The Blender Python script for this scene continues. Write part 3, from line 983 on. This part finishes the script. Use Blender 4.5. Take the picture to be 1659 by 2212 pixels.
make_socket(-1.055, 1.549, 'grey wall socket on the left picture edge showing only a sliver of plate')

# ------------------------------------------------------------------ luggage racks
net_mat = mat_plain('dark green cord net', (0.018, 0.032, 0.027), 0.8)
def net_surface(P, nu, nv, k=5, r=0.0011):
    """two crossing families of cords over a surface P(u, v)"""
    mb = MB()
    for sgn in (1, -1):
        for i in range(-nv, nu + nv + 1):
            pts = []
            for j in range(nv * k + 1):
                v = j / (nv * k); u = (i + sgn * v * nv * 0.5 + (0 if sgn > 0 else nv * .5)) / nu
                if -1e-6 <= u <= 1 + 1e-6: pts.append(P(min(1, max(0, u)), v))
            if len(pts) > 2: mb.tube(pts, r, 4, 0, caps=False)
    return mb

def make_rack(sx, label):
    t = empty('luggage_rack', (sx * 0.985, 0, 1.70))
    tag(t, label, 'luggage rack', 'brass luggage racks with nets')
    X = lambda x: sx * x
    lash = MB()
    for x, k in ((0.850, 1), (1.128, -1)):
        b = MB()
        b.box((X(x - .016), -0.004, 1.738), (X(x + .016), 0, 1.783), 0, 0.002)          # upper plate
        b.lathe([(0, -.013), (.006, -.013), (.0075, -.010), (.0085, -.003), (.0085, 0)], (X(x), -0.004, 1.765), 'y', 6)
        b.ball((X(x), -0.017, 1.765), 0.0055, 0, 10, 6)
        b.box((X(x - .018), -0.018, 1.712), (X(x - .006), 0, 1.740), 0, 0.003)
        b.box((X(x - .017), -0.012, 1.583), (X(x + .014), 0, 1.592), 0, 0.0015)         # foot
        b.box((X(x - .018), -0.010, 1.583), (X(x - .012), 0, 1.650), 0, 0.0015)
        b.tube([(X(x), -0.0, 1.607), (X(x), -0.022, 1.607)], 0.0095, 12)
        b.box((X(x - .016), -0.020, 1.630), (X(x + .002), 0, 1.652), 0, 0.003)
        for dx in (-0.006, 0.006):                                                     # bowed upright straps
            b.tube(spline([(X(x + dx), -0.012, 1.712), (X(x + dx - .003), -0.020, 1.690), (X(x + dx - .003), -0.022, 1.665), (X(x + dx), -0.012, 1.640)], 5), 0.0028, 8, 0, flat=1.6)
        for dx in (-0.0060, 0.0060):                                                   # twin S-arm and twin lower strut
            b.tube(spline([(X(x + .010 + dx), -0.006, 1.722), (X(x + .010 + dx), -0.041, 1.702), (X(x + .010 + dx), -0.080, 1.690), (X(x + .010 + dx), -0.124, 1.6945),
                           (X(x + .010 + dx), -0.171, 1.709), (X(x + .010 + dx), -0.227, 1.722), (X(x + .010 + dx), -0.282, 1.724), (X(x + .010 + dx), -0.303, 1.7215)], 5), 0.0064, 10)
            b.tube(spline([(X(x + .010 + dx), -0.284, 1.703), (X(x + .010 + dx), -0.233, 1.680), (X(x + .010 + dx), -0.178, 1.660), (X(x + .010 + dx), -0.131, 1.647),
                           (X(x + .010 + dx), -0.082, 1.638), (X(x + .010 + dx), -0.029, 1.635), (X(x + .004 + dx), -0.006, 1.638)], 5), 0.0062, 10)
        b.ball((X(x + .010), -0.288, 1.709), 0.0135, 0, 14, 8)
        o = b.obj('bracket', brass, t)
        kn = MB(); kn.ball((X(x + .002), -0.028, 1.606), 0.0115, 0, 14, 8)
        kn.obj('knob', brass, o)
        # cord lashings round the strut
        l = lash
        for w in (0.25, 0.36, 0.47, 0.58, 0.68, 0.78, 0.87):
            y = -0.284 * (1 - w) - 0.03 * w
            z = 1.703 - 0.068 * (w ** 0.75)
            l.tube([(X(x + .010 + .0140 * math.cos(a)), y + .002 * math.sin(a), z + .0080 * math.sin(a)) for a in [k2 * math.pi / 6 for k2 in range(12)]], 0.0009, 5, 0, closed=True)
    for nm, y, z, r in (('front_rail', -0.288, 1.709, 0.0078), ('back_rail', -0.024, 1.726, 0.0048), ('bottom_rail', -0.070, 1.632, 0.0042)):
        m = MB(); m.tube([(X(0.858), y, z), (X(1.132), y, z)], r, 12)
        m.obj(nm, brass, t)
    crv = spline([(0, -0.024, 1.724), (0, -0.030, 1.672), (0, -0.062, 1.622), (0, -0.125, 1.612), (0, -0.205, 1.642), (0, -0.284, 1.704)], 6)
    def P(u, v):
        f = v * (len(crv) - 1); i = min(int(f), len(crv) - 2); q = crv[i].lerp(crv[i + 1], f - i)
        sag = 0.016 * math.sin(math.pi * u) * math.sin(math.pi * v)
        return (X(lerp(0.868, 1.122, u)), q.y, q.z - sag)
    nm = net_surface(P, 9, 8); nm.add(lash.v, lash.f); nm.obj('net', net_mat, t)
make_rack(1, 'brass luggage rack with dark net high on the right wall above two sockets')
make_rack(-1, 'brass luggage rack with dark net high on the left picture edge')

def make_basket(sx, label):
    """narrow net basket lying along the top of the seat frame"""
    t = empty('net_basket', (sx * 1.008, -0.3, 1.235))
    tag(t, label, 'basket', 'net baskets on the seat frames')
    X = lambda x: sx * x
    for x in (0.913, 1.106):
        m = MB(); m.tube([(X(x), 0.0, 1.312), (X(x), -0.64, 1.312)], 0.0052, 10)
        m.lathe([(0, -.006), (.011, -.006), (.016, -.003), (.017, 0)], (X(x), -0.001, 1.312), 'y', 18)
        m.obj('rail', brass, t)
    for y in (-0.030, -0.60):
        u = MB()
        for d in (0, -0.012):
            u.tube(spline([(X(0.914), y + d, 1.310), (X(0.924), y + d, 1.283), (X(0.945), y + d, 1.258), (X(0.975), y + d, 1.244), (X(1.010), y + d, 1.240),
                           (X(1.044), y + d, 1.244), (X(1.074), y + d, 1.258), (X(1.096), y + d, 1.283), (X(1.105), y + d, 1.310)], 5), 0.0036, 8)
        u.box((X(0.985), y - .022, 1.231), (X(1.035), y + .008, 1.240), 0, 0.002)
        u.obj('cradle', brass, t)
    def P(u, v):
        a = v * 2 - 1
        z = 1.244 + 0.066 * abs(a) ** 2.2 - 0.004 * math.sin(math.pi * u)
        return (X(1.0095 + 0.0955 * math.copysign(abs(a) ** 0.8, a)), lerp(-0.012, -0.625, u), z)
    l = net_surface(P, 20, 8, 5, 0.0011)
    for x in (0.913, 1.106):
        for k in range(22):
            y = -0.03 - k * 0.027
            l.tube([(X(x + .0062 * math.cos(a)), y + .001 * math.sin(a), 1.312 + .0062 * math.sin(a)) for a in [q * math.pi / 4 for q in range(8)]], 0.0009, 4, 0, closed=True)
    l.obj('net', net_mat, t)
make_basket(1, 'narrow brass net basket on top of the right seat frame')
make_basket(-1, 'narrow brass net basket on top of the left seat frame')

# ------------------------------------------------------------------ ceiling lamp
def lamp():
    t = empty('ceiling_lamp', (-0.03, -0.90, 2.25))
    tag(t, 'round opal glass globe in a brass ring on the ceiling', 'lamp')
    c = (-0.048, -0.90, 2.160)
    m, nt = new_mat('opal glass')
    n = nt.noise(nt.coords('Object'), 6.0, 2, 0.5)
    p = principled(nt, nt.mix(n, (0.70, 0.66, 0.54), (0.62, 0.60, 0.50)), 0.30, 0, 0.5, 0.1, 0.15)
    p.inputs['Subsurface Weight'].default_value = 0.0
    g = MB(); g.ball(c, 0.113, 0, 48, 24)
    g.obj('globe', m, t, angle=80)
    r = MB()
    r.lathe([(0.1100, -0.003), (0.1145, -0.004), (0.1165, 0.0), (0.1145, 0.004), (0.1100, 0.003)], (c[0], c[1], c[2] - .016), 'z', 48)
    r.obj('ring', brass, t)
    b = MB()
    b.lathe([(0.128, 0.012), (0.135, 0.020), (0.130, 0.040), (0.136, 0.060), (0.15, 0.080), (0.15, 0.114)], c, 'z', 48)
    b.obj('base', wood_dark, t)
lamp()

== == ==

*Requirement*
Go through the data and gather every line that holds "picture".

*Solution*
The Blender Python script for this scene continues. Write part 3, from line 983 on. This part finishes the script. Use Blender 4.5. Take the picture to be 1659 by 2212 pixels.
make_socket(-1.055, 1.549, 'grey wall socket on the left picture edge showing only a sliver of plate')
make_rack(-1, 'brass luggage rack with dark net high on the left picture edge')